Vlaanderen kende de afgelopen decennia een liberaal beleid op vlak van wonen en ruimte, met een verkaveld Vlaanderen tot gevolg. Daarnaast zien we een sterke opmars van projectontwikkelaars die appartementen en grotere woonontwikkelingen realiseren. Recent zien we van onderuit ook steeds meer initiatieven waarin bewoners zich groeperen en samen een bouwproject optrekken. Dit leidt tot relatief kleinschalige (cohousing)projecten die een heel andere schaal vertonen dan de buitenlandse collectieve woonprojecten uit Duitsland, Zwitserland, Oostenrijk, …
Tijdens de studiedag ‘Collectieve architectuur in Vlaanderen’ kwamen 6 Vlaamse projecten in beeld. Architectuurwijzer koos voor een diversiteit aan projecten (stedelijk en landschappelijk, nieuwbouw en erfgoed, …), maar detecteerde daarin wel een Vlaamse eigenheid.
- Cohousing Jean Sint-Amandsberg Gent, ECTV
- De Kazerne Deurne, Polygoon Architectuur ism Jouri De Pelecijn
- Cohousing Padua Gentbrugge, Bast
- Boterberg Kalmthout, B-architecten
- Woonzorgcluster Borgerhout, Collectief Noord
- Bijgaardehof Gent, Bogdan & Van Broeck
De Vlaamse projecten bestaan uit 6 tot maximaal 25 woningunits. (Enkel het Bijgaardehof sluit qua schaalgrootte aan bij de grote buitenlandse coöperaties.) Ze vormen variaties op de gekende Vlaamse ruimtelijke thema’s. Binnen de klassieke verkaveling van individuele huizen op aparte kavels ontstaan alternatieve verkavelingen waarin woningen gekoppeld zijn rond een gemeenschappelijke tuin, en waar ook parkeren gebundeld is. Binnen het gesloten bouwblok zien we rijhuizen die samen een grotere tuin delen of een appartementsproject in de rand met een gemeenschappelijke tuin en paviljoen achteraan. Ook binnengebieden zijn geschikt voor collectieve woonprojecten, met meerdere woningen/appartementen rond een gemeenschappelijke tuin en met een gemeenschappelijke poort of doorgang naar de straat.

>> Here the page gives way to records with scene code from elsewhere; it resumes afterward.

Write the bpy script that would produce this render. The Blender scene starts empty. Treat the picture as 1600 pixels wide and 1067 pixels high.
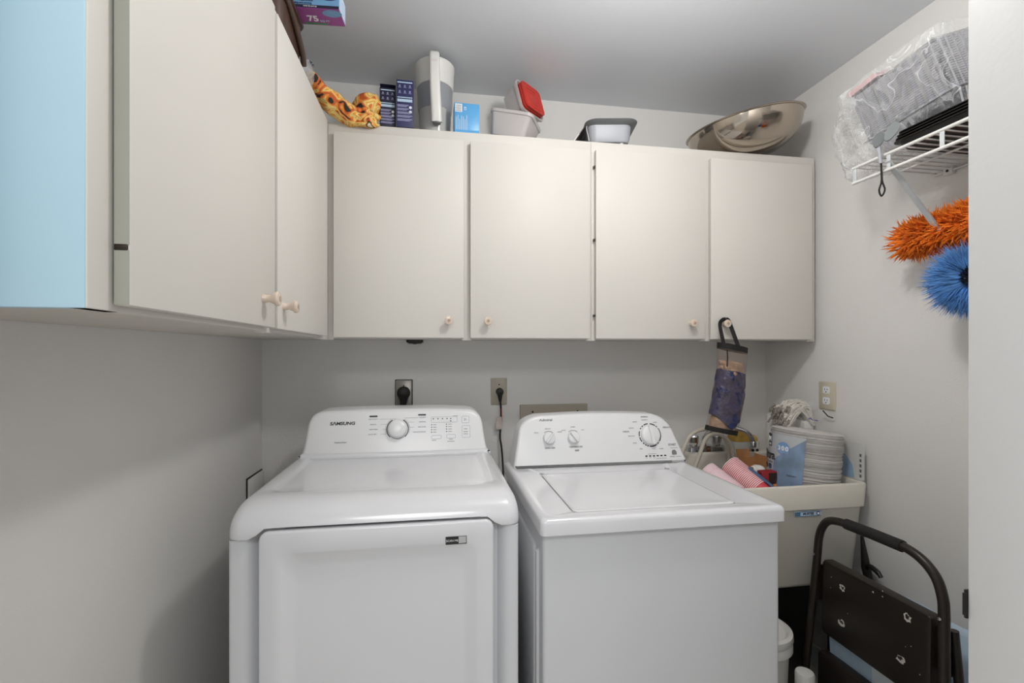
import bpy, bmesh, math, random
from mathutils import Vector, Matrix, Euler, noise
random.seed(7)
S = bpy.context.scene
COL = S.collection
PI = math.pi

# ------------------------------------------------------------------ camera
H = 1.32
cam_d = bpy.data.cameras.new('camera')
cam_d.sensor_width = 36.0
cam_d.lens = 741.5 / 1600 * 36.0
cam_d.shift_y = (550.3 - 533.5) / 1600
cam_d.clip_start = 0.02
cam = bpy.data.objects.new('camera', cam_d)
cam.location = (0, 0, H)
cam.rotation_euler = (PI / 2, 0, math.radians(-9.244))
COL.objects.link(cam)
S.camera = cam

# ------------------------------------------------------------------ world, light, exposure
W = bpy.data.worlds.new('world')
S.world = W
W.use_nodes = True
W.node_tree.nodes['Background'].inputs[0].default_value = (0.93, 0.97, 1.0, 1)
W.node_tree.nodes['Background'].inputs[1].default_value = 0.84
S.view_settings.view_transform = 'Standard'
S.view_settings.look = 'None'
S.view_settings.exposure = 0.0
S.view_settings.gamma = 1.0
S.view_settings.use_curve_mapping = False
LAMP_POWER = 16.3
HALL_POWER = 17.5
LAMP_POS = (0.56, 0.90, 2.448)

# ------------------------------------------------------------------ materials
def lin(c):
    return c / 12.92 if c <= 0.04045 else ((c + 0.055) / 1.055) ** 2.4
def rgb(h):
    h = h.lstrip('#')
    return tuple(lin(int(h[i:i + 2], 16) / 255) for i in (0, 2, 4)) + (1,)
MATS = {}
def M(name, col, rough=0.5, metal=0.0, spec=0.5, bump=0.0, bscale=60.0, var=0.03, vscale=6.0,
      alpha=1.0, trans=0.0, coat=0.0, emit=0.0):
    m = bpy.data.materials.new(name)
    m.use_nodes = True
    nt = m.node_tree
    b = nt.nodes['Principled BSDF']
    c = rgb(col) if isinstance(col, str) else col
    tc = nt.nodes.new('ShaderNodeTexCoord')
    nz = nt.nodes.new('ShaderNodeTexNoise')
    nz.inputs['Scale'].default_value = vscale
    nz.inputs['Detail'].default_value = 3
    nt.links.new(tc.outputs['Object'], nz.inputs['Vector'])
    rp = nt.nodes.new('ShaderNodeValToRGB')
    rp.color_ramp.elements[0].position = 0.3
    rp.color_ramp.elements[1].position = 0.7
    rp.color_ramp.elements[0].color = tuple(x * (1 - var) for x in c[:3]) + (1,)
    rp.color_ramp.elements[1].color = tuple(min(1, x * (1 + var)) for x in c[:3]) + (1,)
    nt.links.new(nz.outputs['Fac'], rp.inputs['Fac'])
    nt.links.new(rp.outputs['Color'], b.inputs['Base Color'])
    b.inputs['Roughness'].default_value = rough
    b.inputs['Metallic'].default_value = metal
    b.inputs['Specular IOR Level'].default_value = spec
    b.inputs['Alpha'].default_value = alpha
    b.inputs['Transmission Weight'].default_value = trans
    b.inputs['Coat Weight'].default_value = coat
    if emit:
        b.inputs['Emission Color'].default_value = c
        b.inputs['Emission Strength'].default_value = emit
    if bump:
        n2 = nt.nodes.new('ShaderNodeTexNoise')
        n2.inputs['Scale'].default_value = bscale
        n2.inputs['Detail'].default_value = 4
        nt.links.new(tc.outputs['Object'], n2.inputs['Vector'])
        bp = nt.nodes.new('ShaderNodeBump')
        bp.inputs['Strength'].default_value = bump
        bp.inputs['Distance'].default_value = 0.01
        nt.links.new(n2.outputs['Fac'], bp.inputs['Height'])
        nt.links.new(bp.outputs['Normal'], b.inputs['Normal'])
    MATS[name] = m
    return m

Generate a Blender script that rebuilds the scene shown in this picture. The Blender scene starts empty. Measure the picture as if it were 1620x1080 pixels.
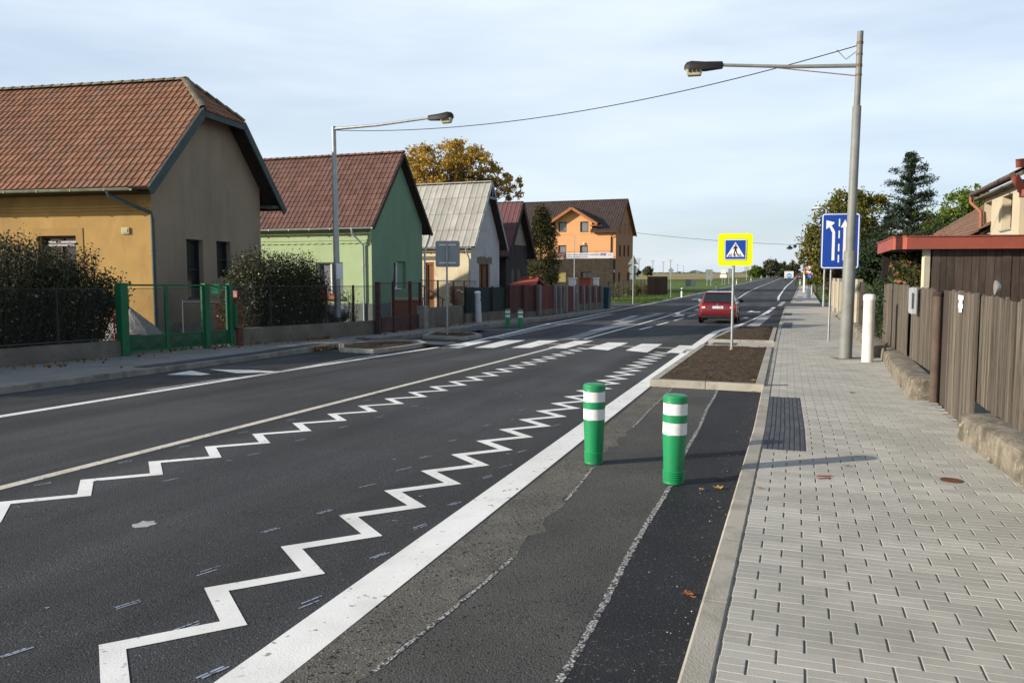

Parkeren wordt vaak tot minimum beperkt, want deelauto’s zijn bijna een voorwaarde in deze vorm van wonen.
In deze projecten waar bewoners zelf mee aan het roer staan is het opvallend dat de BEN-norm quasi een standaardkeuze wordt. Mensen denken na over alternatieve energie en ecologische materiaalkeuze. Het hoeft geen passiefbouw te zijn, maar de projecten zijn vaak heel milieubewust en duurzaam opgezet. Bewonersgroepen kiezen voor minder automobiliteit en voorzien deelauto’s, maar niet elke stad of gemeente is mee met deze nieuwe tendens. Denk maar aan de vaak absurde parkeernormen. Uitgebreide mobiliteitsstudies zijn dan nodig om een stadsbestuur te overtuigen van een lagere parkeernorm.
Qua architectuur legt elke architect zijn eigen accenten. In het ene project hecht men veel belang aan de circulatieruimtes, en zoekt men naar minimale drempels tussen de voordeuren van de verschillende woningen. Andere architecten besteden veel aandacht aan materialen en detaillering van de leefruimtes in de woningen, en in de collectieve ruimtes, en streven naar een maximale huiselijkheid. Privé of collectief, het gaat nog steeds over ‘wonen’.
Het is de ambitie van Architectuurwijzer om de Vlaamse eigenheid in een volgende expo goed te vatten aan de hand van inspirerende architectuurprojecten, en tegelijk ook een ambitie voor de toekomst te formuleren.